L’originalité du travail du Prof. J.M.Schmidt est de reconnaître ce que, avant lui, un organiste et compositeur de Dusseldorf, Oskar Gottlieb Blarr, avait, le premier, osé souligner dès 1980 : « Une composition incroyablement belle et grandiose comme la Passion selon saint Matthieu de Bach transporte, sans le vouloir, des éléments antijudaïques qui pénètrent l’âme de l’auditeur ». C’est ce que reprend le Prof. Schmidt en parlant de Wahrnehmung und Wirkung c’est-à-dire de la perception et de l’influence de la dimension antijudaïque de l’œuvre, si longtemps ignorée par la plupart des commentateurs, en particulier s’ils sont allemands et chrétiens. L’histoire de la Passion selon saint Matthieu est, en effet, une histoire allemande depuis qu’émergeant de l’indifférence où l’avait laissée la seconde moitié du XVIIIe siècle, elle est devenue un chef-d’œuvre national et non plus une œuvre de routine parmi tant d’autres, vite oubliées après leur exécution. Les Passions étaient en réalité des objets d’ameublement liturgique luthérien qu’on renouvelait chaque année : Telemann en a ainsi composé 46, Carl Philpp Emmanuel Bach 22.
L’auteur analyse donc en détail cette histoire allemande et luthérienne, porteuse durant près de quatre siècles de Judenfeindlichkeit et plus particulièrement au départ de l’évènement qui, le premier, va consacrer l’ importance de cette Passion dans l’histoire de la musique. C’est ce que Mendelssohn a souligné non sans ironie en 1829 en disant que « c’est grâce à un Juif que l’Allemagne a découvert son plus important chef-d’œuvre religieux » !
L’étude approfondie des textes des arias et de leurs origines dans la littérature présente dans la bibliothèque de Bach ainsi que de l’usage qui est fait des chorals met en évidence les contenus implicites, en particulier lorsque la « fille de Sion » ou le chrétien pécheur deviennent des partenaires indignés du drame comme s’ils voulaient l’arrêter. La perception de cette musique et de son contenu entre 1829 et 1950 fait l’objet d’une analyse détaillée des commentateurs de Bach, qu’ils soient musicologues ou théologiens, plus particulièrement à travers l’abondante littérature accompagnant les dates anniversaires de 1935 et 1950 entre lesquelles s’est déroulée la tragédie de la Shoah. On y perçoit toute l’ambiguïté de la musicologie allemande d’après-guerre et il faudra pratiquement attendre le début du XXIe siècle pour que les interprétations du thème de la Passion cessent d’être prisonnières des seules stéréotypes chrétiens.
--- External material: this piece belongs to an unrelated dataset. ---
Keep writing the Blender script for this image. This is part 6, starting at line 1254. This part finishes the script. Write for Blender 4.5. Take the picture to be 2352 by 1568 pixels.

C’est ce qu’illustrent également quelques nouvelles Passions exemplaires (2). Cet aspect reste malheureusement ignoré (3) dans l’important livret qui accompagne le nouvel enregistrement d’Harmonia Mundi. On doit regretter enfin que le vaste travail du Prof. J.M.Schmidt ne renferme pas d’index alphabétique.
Frans Lemaire
2013, Institut für Christlich-Jüdische Studien, Humbold-Universität Berlin, 566 pages,
Verlag W.Kohlhammer, Stuttgart. ISBN 978-3-938435-04-5

(1) Dagmar Hoffmann-Axthelm, Bach und die « perfidia Judaica ». Zur Symmetrie der Juden-Turbae in der Johannes-Passion, Basler, 1989 et Michael Marissen, Lutheranisme, Anti-judaisme and Bach’s St.John Passion, Oxford Univeristy Press, 1998.

(2) C’est le cas, en particulier, des Passions de O.G.Blarr (1985) et en l’an 2000 de W.Rihm, O.Golijov et M.Drude. Elles ont été commentées dans mon livre La Passion dans l’histoire et la musique. Du drame chrétien au drame juif (Fayard, 2011).

(3) Même dans la Brockespassion de Telemann dont le caractère antisémite est évident, René Jacobs refusa d’en faire état lors des exécutions en 2005 et dans l’enregistrement Harmonia Mundi paru en 2008. Et s’il admire Arnold Schering pour sa recommandation « dès 1936 » de remplacer dans l’interprétation de Bach, l’esprit et la sensibilité romantiques par l’ « exaltation affective », il faut rappeler que ce même musicologue n’a pas mis son talent qu’au service de J.S.Bach mais aussi, dès 1933, à celui de la glorification raciale de la musique allemande et à l’expulsion des Juifs – Alfred Einstein et Curt Sachs en particulier – d’une musicologie moderne dont ils avaient été, après 1918, parmi les principaux fondateurs.